— Start of Provided data —

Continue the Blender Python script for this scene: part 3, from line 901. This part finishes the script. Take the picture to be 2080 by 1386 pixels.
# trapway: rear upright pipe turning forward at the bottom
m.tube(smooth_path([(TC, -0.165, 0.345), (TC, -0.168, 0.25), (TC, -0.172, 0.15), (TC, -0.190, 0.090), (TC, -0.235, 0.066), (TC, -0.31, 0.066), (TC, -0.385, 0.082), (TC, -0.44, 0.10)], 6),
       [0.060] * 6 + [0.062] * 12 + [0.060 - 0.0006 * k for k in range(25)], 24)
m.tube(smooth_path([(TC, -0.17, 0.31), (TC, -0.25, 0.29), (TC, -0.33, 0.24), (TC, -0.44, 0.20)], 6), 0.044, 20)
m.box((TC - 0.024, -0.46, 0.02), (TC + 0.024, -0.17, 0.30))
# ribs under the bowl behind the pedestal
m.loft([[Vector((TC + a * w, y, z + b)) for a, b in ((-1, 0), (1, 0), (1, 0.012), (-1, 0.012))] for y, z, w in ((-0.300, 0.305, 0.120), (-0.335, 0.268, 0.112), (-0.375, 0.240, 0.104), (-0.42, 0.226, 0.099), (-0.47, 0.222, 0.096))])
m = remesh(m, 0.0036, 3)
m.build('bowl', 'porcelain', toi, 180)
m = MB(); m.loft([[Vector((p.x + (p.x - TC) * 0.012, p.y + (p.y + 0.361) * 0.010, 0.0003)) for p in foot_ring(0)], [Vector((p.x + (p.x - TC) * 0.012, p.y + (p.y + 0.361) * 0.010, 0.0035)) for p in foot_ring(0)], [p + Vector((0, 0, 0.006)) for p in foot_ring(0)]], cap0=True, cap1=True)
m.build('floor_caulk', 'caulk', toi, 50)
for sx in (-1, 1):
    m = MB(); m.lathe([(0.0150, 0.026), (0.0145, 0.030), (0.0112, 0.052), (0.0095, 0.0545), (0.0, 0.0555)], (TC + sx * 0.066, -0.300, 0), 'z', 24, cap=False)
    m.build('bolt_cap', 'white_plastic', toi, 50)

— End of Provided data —

§ **Problem statement**
Retype the listing above in full, with no alterations.

§ **Finished answer**
Continue the Blender Python script for this scene: part 3, from line 901. This part finishes the script. Take the picture to be 2080 by 1386 pixels.
# trapway: rear upright pipe turning forward at the bottom
m.tube(smooth_path([(TC, -0.165, 0.345), (TC, -0.168, 0.25), (TC, -0.172, 0.15), (TC, -0.190, 0.090), (TC, -0.235, 0.066), (TC, -0.31, 0.066), (TC, -0.385, 0.082), (TC, -0.44, 0.10)], 6),
       [0.060] * 6 + [0.062] * 12 + [0.060 - 0.0006 * k for k in range(25)], 24)
m.tube(smooth_path([(TC, -0.17, 0.31), (TC, -0.25, 0.29), (TC, -0.33, 0.24), (TC, -0.44, 0.20)], 6), 0.044, 20)
m.box((TC - 0.024, -0.46, 0.02), (TC + 0.024, -0.17, 0.30))
# ribs under the bowl behind the pedestal
m.loft([[Vector((TC + a * w, y, z + b)) for a, b in ((-1, 0), (1, 0), (1, 0.012), (-1, 0.012))] for y, z, w in ((-0.300, 0.305, 0.120), (-0.335, 0.268, 0.112), (-0.375, 0.240, 0.104), (-0.42, 0.226, 0.099), (-0.47, 0.222, 0.096))])
m = remesh(m, 0.0036, 3)
m.build('bowl', 'porcelain', toi, 180)
m = MB(); m.loft([[Vector((p.x + (p.x - TC) * 0.012, p.y + (p.y + 0.361) * 0.010, 0.0003)) for p in foot_ring(0)], [Vector((p.x + (p.x - TC) * 0.012, p.y + (p.y + 0.361) * 0.010, 0.0035)) for p in foot_ring(0)], [p + Vector((0, 0, 0.006)) for p in foot_ring(0)]], cap0=True, cap1=True)
m.build('floor_caulk', 'caulk', toi, 50)
for sx in (-1, 1):
    m = MB(); m.lathe([(0.0150, 0.026), (0.0145, 0.030), (0.0112, 0.052), (0.0095, 0.0545), (0.0, 0.0555)], (TC + sx * 0.066, -0.300, 0), 'z', 24, cap=False)
    m.build('bolt_cap', 'white_plastic', toi, 50)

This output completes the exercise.